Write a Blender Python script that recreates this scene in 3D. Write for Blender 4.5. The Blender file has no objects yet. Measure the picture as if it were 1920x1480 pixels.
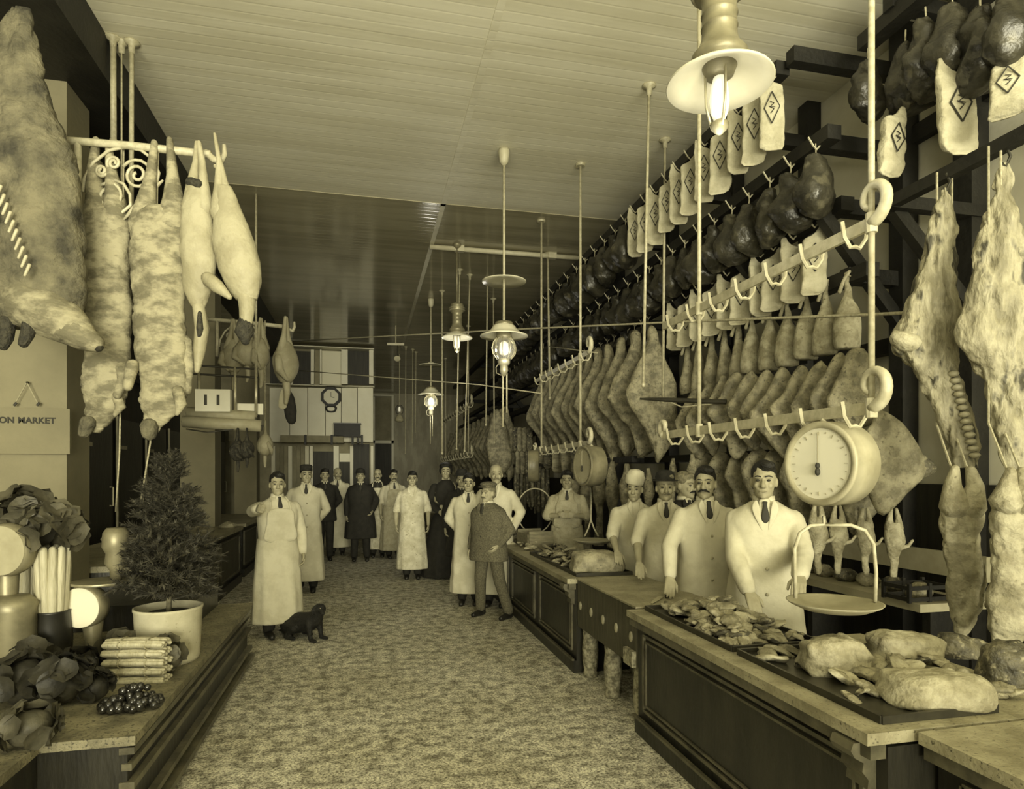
import bpy, math, random
import numpy as np
from mathutils import Vector, Matrix, noise

random.seed(7)
SC = bpy.context.scene
COL = SC.collection
PI = math.pi

# ---------------------------------------------------------------- camera
F, HY, HC = 1200.0, 890.0, 1.62            # focal length in pixels, horizon row, eye height
YAW = math.atan(275 / F)
S_, C_ = math.sin(YAW), math.cos(YAW)
cam = bpy.data.cameras.new('camera'); co = bpy.data.objects.new('camera', cam); COL.objects.link(co)
co.location = (0, 0, HC); co.rotation_euler = (PI / 2, 0, -YAW)
cam.sensor_width = 36; cam.lens = 36 * F / 1920; cam.shift_y = (HY - 740) / 1920
cam.clip_start = 0.05; cam.clip_end = 200
SC.camera = co

# ---------------------------------------------------------------- light
w = bpy.data.worlds.new('world'); SC.world = w; w.use_nodes = True
bg = w.node_tree.nodes['Background']; bg.inputs[0].default_value = (1, 0.945, 0.69, 1); bg.inputs[1].default_value = 1.4

def area(name, loc, tgt, sx, sy, power):
    l = bpy.data.lights.new(name, 'AREA'); l.shape = 'RECTANGLE'; l.size = sx; l.size_y = sy; l.energy = power
    l.color = (1, 0.945, 0.69)
    o = bpy.data.objects.new(name, l); COL.objects.link(o); o.location = loc
    o.rotation_euler = (Vector(tgt) - Vector(loc)).to_track_quat('-Z', 'Y').to_euler()
    return o
# overcast daylight of the street, entering through the open shop front behind the camera
area('street_daylight', (-1.5, -60.0, 4.6), (0.6, 10, 2.0), 28.0, 14.0, 42000)
# upward fill lamp added outside the shop front to brighten the ceiling
area('ceiling_fill', (0.0, -6.4, 0.05), (0.0, -6.2, 5.0), 9.0, 5.0, 4000)

SC.view_settings.view_transform = 'Standard'; SC.view_settings.look = 'None'
SC.view_settings.gamma = 1; SC.view_settings.use_curve_mapping = False
SC.view_settings.exposure = 0.05

# ---------------------------------------------------------------- pixel -> place
def ray(px, py):
    u = (px - 960) / F; v = (HY - py) / F
    return Vector((S_ + C_ * u, C_ - S_ * u, v))
def P(px, py, t): return Vector((0, 0, HC)) + ray(px, py) * t
def PX(px, py, X): r = ray(px, py); return Vector((0, 0, HC)) + r * (X / r.x)
def PY(px, py, Y): r = ray(px, py); return Vector((0, 0, HC)) + r * (Y / r.y)
def PZ(px, py, z): r = ray(px, py); return Vector((0, 0, HC)) + r * ((z - HC) / r.z)
def depth_X(px, X): return X / (S_ + C_ * (px - 960) / F)
def YX(px, X): return depth_X(px, X) * (C_ - S_ * (px - 960) / F)     # Y where column px meets plane X

# ---------------------------------------------------------------- materials
def sep(g):
    r = float(np.interp(g, [0, .05, .2, .5, .8], [1.04, 1.08, 1.10, 1.06, 1.03])); b = float(np.interp(g, [0, .05, .2, .5, .8], [0.80, 0.66, 0.62, 0.72, 0.82]))
    return (min(1, g * r), g, g * b, 1)
MATS = {}
def mat(name, g, g2=None, rough=0.7, scale=6.0, bump=0.0, bscale=None, contrast=0.5, detail=5.0, spec=0.4, stretch=None, metal=0.0,
        kind='noise', g3=None, scale3=40.0, c3=0.62, emit=None):
    m = bpy.data.materials.new(name); m.use_nodes = True
    nt = m.node_tree; N = nt.nodes; L = nt.links
    b = N['Principled BSDF']; b.inputs['Roughness'].default_value = rough; b.inputs['Metallic'].default_value = metal
    b.inputs['Specular IOR Level'].default_value = spec
    b.inputs['Base Color'].default_value = sep(g)
    if emit:
        b.inputs['Emission Color'].default_value = (1, 0.95, 0.72, 1); b.inputs['Emission Strength'].default_value = emit
    MATS[name] = m
    if g2 is None and not bump: return m
    tc = N.new('ShaderNodeTexCoord'); mp = N.new('ShaderNodeMapping'); L.new(tc.outputs['Object'], mp.inputs[0])
    oi = N.new('ShaderNodeObjectInfo'); ad = N.new('ShaderNodeVectorMath'); ad.operation = 'MULTIPLY_ADD'
    L.new(oi.outputs['Random'], ad.inputs[0]); ad.inputs[1].default_value = (17, 31, 23); L.new(tc.outputs['Object'], ad.inputs[2])
    L.new(ad.outputs[0], mp.inputs[0])
    if stretch: mp.inputs['Scale'].default_value = stretch
    if kind == 'wave':
        t = N.new('ShaderNodeTexWave'); t.inputs['Scale'].default_value = scale; t.inputs['Distortion'].default_value = 3; t.inputs['Detail'].default_value = 3
        fac = t.outputs['Fac']
    elif kind == 'voronoi':
        t = N.new('ShaderNodeTexVoronoi'); t.inputs['Scale'].default_value = scale; fac = t.outputs['Distance']
    else:
        t = N.new('ShaderNodeTexNoise'); t.inputs['Scale'].default_value = scale; t.inputs['Detail'].default_value = detail; t.inputs['Roughness'].default_value = 0.62
        fac = t.outputs['Fac']
    L.new(mp.outputs[0], t.inputs['Vector'])
    if g2 is not None:
        cr = N.new('ShaderNodeValToRGB'); e = cr.color_ramp.elements
        d = 0.5 * (1 - contrast) * 0.5
        e[0].position = 0.5 - 0.25 + d; e[1].position = 0.5 + 0.25 - d
        e[0].color = sep(g2); e[1].color = sep(g)
        L.new(fac, cr.inputs[0]); out = cr.outputs[0]
        if g3 is not None:
            t3 = N.new('ShaderNodeTexNoise'); t3.inputs['Scale'].default_value = scale3; t3.inputs['Detail'].default_value = 3
            L.new(mp.outputs[0], t3.inputs['Vector'])
            c = N.new('ShaderNodeValToRGB'); c.color_ramp.elements[0].position = c3 - 0.06; c.color_ramp.elements[1].position = c3 + 0.03
            L.new(t3.outputs['Fac'], c.inputs[0])
            mx = N.new('ShaderNodeMix'); mx.data_type = 'RGBA'; L.new(c.outputs[0], mx.inputs[0]); L.new(out, mx.inputs[6]); mx.inputs[7].default_value = sep(g3)
            out = mx.outputs[2]
        L.new(out, b.inputs['Base Color'])
    if bump:
        bn = N.new('ShaderNodeTexNoise'); bn.inputs['Scale'].default_value = bscale or scale * 2; bn.inputs['Detail'].default_value = 4
        L.new(mp.outputs[0], bn.inputs['Vector'])
        bm = N.new('ShaderNodeBump'); bm.inputs['Strength'].default_value = bump; bm.inputs['Distance'].default_value = 0.02
        L.new(bn.outputs['Fac'], bm.inputs['Height']); L.new(bm.outputs[0], b.inputs['Normal'])
    return m

mat('plaster', 0.21, 0.175, 0.85, 2.0, 0.15, 30)
mat('wall_cream', 0.72, 0.60, 0.8, 1.2, 0.1, 20)
mat('wall_dark', 0.035, 0.02, 0.6, 3.0, 0.2, 12, stretch=(6, 6, 0.5))
mat('wall_grey', 0.28, 0.19, 0.7, 2.0, 0.2, 10)
mat('timber_dark', 0.018, 0.010, 0.55, 4.0, 0.25, 25, stretch=(1, 1, 1))
mat('counter_dark', 0.030, 0.016, 0.38, 3.0, 0.15, 14, stretch=(3, 3, 0.7))
mat('counter_edge', 0.13, 0.06, 0.35, 8.0, 0.1, 30)
mat('marble', 0.34, 0.20, 0.45, 6.0, 0.2, 60, g3=0.10, scale3=90, c3=0.66)
mat('bench_top', 0.26, 0.12, 0.6, 6.0, 0.3, 60, g3=0.07, scale3=70, c3=0.62)
mat('block_wood', 0.09, 0.05, 0.6, 5.0, 0.3, 40, stretch=(6, 6, 0.6))
mat('crate_wood', 0.22, 0.13, 0.7, 6.0, 0.3, 30, stretch=(1, 6, 6))
mat('leg_wood', 0.42, 0.12, 0.7, 28.0, 0.4, 60)
mat('mezz_paint', 0.78, 0.70, 0.6, 1.6, 0.05, 20)
mat('white_paint', 0.5, 0.42, 0.45, 8.0, 0.05, 40)
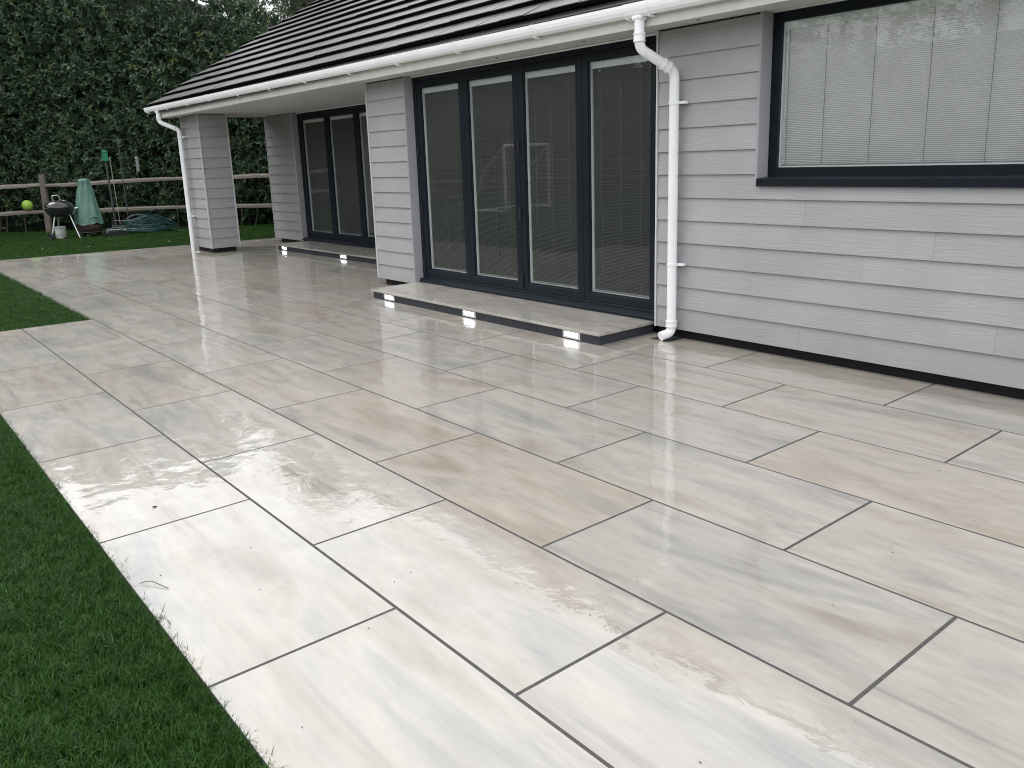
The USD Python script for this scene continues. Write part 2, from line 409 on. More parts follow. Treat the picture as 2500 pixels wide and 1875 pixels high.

- - - - - - -

Everything from the first line of the listing above through the line that contains "PI = math.pi" is to be restated word for word, minus the pictures.

▸ Result:
Write a Blender Python script that recreates this scene in 3D. Write for Blender 4.5. The Blender file has no objects yet. Measure the picture as if it were 1920x1480 pixels.
import bpy, math, random
import numpy as np
from mathutils import Vector, Matrix, noise

random.seed(7)
SC = bpy.context.scene
COL = SC.collection
PI = math.pi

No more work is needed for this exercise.